So widely quoted it’s treated as The Truth: “It takes years to build trust, seconds to destroy it and forever to repair.”

I disagree. 

Most often, trust is eroded over time.


Take the case of Governor Christie.

For those of you who haven’t seen a paper or listened to the news, Governor Christie, the Governor of New Jersey, is embroiled in a scandal about closing traffic lanes on the George Washington Bridge.  There’s evidence that this action was in retaliation to a political official who would not give his support to the Governor’s bid for re-election.  While Christie publicly stated that his staff closed the lanes without his knowledge or consent, unfortunately, many people say he has a reputation for bullying and retribution. The New York Times said, “Christie is sensitive to slights and politically belligerent.”

Caring is one of the tenets of trust.  A pattern of bullying undermines that… it’s an erosion of trust.  Dodging responsibility… an erosion of trust.  Blaming… an erosion of trust.

So did Christie break trust in “seconds”?  Or was it the years that created the reputation? 


The Foundations of Trust

Think of a house perched on the edge of a cliff.  In “seconds” it falls… but only after years of the hill gradually weakening. In “The Speed of Trust,” Covey talks about the two pillars of trust: character and competence, and he reminds us that these pillars must be constantly reinforced.

What can we learn from Christie’s challenge?

  1. Walk the talk. Ensure there is no gap between what you say you value and what you do.
  2. Be humble. Humility involves acknowledging others’ contributions rather than seeking all the glory.  As Covey says, “A humble person is more concerned about what is right than about being right.”
  3. Demonstrate courage. Courage is doing the right thing even when no one is watching. It is about being brave enough to be vulnerable and admit mistakes.


A Simple Guide to Trustworthy Behavior

Most people understand right and wrong. Untrustworthiness doesn’t usually stem from a blatant character flaw or being a bad person. It comes about through a process of moral justification, a process of reinterpreting immoral behavior in terms of a higher good.  “Maybe it’s not the best option, but it’s for the right cause.”

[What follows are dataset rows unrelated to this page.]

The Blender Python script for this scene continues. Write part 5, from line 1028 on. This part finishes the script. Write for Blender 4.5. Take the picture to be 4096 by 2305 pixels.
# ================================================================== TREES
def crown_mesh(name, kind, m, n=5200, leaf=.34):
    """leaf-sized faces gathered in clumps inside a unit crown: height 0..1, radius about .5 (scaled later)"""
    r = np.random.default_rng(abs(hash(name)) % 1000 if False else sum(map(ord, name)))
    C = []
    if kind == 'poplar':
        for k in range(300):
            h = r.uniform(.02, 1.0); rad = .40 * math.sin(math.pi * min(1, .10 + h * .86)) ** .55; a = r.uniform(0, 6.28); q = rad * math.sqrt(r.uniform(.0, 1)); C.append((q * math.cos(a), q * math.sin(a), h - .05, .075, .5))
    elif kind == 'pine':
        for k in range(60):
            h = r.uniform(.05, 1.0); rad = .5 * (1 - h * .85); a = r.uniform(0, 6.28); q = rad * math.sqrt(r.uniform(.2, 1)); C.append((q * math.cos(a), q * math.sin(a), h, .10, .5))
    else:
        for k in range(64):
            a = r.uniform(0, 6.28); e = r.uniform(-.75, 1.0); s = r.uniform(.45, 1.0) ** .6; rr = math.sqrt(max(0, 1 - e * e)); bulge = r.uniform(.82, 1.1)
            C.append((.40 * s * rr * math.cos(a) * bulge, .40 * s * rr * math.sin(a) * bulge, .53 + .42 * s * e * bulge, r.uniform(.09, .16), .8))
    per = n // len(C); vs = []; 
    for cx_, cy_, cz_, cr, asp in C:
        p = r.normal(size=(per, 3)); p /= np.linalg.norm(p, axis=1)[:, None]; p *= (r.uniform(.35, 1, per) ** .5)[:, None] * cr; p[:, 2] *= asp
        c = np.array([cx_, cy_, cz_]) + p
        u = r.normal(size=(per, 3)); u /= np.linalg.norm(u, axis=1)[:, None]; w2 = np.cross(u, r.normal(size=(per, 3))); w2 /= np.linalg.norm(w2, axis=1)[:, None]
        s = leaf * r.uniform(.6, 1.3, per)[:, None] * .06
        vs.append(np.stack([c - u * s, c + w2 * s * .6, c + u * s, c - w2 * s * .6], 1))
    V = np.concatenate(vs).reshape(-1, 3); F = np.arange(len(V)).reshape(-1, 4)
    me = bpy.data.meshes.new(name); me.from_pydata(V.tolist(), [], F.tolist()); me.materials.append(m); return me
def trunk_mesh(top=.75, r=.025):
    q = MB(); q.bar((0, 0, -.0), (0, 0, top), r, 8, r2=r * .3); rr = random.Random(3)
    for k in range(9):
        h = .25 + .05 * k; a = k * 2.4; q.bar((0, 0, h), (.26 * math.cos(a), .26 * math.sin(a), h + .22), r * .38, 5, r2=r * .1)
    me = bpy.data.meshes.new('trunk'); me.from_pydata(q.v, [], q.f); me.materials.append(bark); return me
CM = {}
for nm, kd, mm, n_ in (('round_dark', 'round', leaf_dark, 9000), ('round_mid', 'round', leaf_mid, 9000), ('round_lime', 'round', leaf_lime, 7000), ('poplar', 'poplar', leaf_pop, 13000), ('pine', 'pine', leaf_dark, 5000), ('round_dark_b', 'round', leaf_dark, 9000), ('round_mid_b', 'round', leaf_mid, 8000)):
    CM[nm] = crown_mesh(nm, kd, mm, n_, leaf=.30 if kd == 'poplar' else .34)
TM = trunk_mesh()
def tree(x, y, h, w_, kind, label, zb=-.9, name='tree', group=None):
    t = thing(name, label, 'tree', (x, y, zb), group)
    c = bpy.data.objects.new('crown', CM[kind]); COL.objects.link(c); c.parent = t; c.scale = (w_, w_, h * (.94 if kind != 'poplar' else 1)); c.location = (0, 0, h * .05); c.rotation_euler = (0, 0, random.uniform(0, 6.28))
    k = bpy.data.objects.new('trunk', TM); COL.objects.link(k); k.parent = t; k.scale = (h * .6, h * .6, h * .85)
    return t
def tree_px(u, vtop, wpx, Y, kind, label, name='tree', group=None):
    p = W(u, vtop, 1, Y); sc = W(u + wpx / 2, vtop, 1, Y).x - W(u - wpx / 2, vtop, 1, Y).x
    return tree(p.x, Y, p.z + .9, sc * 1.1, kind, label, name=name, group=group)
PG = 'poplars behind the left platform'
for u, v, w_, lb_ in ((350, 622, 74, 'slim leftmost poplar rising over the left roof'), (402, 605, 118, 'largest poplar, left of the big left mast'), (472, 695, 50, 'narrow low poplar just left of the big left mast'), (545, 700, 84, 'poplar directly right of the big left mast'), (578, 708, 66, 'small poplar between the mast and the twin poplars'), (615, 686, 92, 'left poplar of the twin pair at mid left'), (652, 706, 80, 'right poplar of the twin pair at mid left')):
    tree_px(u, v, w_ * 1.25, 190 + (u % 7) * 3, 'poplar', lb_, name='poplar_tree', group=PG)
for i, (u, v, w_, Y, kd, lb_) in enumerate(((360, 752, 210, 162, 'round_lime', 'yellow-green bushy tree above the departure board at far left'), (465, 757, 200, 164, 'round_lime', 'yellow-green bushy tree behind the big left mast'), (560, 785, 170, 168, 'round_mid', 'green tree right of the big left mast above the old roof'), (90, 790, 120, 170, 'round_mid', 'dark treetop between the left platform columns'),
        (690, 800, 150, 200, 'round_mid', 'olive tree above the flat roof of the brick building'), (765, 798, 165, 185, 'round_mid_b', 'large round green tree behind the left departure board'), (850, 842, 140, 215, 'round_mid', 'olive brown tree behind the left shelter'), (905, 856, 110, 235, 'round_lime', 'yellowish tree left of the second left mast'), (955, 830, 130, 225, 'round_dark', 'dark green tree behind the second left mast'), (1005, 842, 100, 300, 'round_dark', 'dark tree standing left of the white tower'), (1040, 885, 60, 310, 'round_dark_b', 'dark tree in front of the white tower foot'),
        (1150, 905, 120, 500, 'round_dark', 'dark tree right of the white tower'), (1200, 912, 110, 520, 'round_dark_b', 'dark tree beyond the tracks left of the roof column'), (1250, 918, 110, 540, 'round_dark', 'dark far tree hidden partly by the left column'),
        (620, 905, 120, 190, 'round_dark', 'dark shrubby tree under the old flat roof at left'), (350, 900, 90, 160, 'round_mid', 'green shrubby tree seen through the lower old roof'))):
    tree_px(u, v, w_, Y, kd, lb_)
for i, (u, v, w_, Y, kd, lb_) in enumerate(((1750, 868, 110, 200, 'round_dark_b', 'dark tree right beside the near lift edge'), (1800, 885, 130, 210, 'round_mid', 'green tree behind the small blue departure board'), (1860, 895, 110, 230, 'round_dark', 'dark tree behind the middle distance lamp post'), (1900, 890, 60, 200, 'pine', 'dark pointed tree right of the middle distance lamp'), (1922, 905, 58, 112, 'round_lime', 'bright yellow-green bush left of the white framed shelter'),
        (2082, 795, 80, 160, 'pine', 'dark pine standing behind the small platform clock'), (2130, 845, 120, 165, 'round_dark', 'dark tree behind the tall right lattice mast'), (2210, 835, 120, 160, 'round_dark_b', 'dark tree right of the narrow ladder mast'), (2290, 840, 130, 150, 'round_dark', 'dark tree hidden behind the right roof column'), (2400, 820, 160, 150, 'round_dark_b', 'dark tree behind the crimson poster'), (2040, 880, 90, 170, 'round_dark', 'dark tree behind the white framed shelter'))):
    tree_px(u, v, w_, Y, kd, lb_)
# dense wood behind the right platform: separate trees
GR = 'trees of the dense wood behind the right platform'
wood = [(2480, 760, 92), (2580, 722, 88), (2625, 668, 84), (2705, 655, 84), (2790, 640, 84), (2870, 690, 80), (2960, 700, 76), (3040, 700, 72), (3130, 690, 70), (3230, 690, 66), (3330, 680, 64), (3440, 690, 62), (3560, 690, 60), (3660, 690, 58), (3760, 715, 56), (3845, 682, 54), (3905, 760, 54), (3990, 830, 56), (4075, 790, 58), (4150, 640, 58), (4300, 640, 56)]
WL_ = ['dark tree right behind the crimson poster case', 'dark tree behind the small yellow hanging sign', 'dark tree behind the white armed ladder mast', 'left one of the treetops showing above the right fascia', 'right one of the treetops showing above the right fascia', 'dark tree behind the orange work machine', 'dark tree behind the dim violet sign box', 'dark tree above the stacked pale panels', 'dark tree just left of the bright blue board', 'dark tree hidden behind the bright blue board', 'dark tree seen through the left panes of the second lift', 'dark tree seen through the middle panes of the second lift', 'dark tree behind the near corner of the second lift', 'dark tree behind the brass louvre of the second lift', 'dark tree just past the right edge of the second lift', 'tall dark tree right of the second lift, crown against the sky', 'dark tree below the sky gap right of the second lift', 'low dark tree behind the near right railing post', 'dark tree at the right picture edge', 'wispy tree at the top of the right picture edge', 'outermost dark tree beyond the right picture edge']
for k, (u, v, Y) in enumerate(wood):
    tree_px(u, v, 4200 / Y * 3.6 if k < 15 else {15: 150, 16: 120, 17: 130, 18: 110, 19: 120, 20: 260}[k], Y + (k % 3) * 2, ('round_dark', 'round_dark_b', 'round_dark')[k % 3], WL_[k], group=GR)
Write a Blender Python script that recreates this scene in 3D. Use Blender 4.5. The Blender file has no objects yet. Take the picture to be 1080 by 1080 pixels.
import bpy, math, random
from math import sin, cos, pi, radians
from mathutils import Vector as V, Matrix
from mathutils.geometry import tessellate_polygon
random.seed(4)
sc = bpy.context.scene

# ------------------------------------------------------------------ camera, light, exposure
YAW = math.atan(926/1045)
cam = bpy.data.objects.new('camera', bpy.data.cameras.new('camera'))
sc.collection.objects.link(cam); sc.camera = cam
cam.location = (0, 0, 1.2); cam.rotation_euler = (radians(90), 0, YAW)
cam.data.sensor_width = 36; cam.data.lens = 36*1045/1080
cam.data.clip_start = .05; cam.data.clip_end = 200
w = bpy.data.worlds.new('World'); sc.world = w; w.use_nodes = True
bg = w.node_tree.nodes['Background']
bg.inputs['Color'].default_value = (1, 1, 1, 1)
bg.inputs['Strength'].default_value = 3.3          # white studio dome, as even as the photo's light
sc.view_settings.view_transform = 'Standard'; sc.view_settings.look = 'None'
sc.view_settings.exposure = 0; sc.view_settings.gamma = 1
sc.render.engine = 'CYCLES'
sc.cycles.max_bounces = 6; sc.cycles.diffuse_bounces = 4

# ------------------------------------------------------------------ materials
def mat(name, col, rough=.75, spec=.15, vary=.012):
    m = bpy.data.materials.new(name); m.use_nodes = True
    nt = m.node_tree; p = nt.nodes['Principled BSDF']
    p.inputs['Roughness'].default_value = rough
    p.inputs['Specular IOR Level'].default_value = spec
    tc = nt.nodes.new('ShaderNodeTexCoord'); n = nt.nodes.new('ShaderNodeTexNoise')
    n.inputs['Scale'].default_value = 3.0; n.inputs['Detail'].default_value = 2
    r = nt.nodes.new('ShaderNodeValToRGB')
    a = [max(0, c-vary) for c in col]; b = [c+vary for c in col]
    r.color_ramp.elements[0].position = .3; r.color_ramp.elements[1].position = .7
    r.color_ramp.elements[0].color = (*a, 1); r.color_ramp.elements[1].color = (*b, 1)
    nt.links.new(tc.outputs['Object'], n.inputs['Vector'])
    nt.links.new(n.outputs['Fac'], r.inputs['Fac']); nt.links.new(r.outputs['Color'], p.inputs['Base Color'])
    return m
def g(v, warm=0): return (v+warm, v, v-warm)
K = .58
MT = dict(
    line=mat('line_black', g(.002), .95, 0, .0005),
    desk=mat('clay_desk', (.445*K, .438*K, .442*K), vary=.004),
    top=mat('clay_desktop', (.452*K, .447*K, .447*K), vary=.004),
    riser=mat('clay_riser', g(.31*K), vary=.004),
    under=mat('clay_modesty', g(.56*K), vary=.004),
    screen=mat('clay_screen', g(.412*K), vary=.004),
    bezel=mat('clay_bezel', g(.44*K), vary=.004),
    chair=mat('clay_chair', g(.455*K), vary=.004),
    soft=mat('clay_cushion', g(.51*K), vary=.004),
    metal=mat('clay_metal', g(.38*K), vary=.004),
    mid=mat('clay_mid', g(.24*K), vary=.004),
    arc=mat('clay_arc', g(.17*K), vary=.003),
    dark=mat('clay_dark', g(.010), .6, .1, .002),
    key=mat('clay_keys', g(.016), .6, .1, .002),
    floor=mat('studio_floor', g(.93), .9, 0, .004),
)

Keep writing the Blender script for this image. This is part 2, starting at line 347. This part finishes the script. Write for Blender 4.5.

Rotary International developed these four questions to guide ethical decisions.  If people followed these, what would happen to trust?  I suspect people would do a much better job maintaining those foundations.  When you’re make a decision, Rotary suggest you first ask:

  1. Is it the truth?
  2. Is it fair to all concerned?
  3. Will it build goodwill and better friendship?
  4. Will it be beneficial to all concerned?


The Bottom Line:

Once the building has gone over the cliff, it’s pretty hard to haul it back up. Best thing is to make sure the foundation is strong and it has been reinforced over the years, or “in a second,” trust will come tumbling down.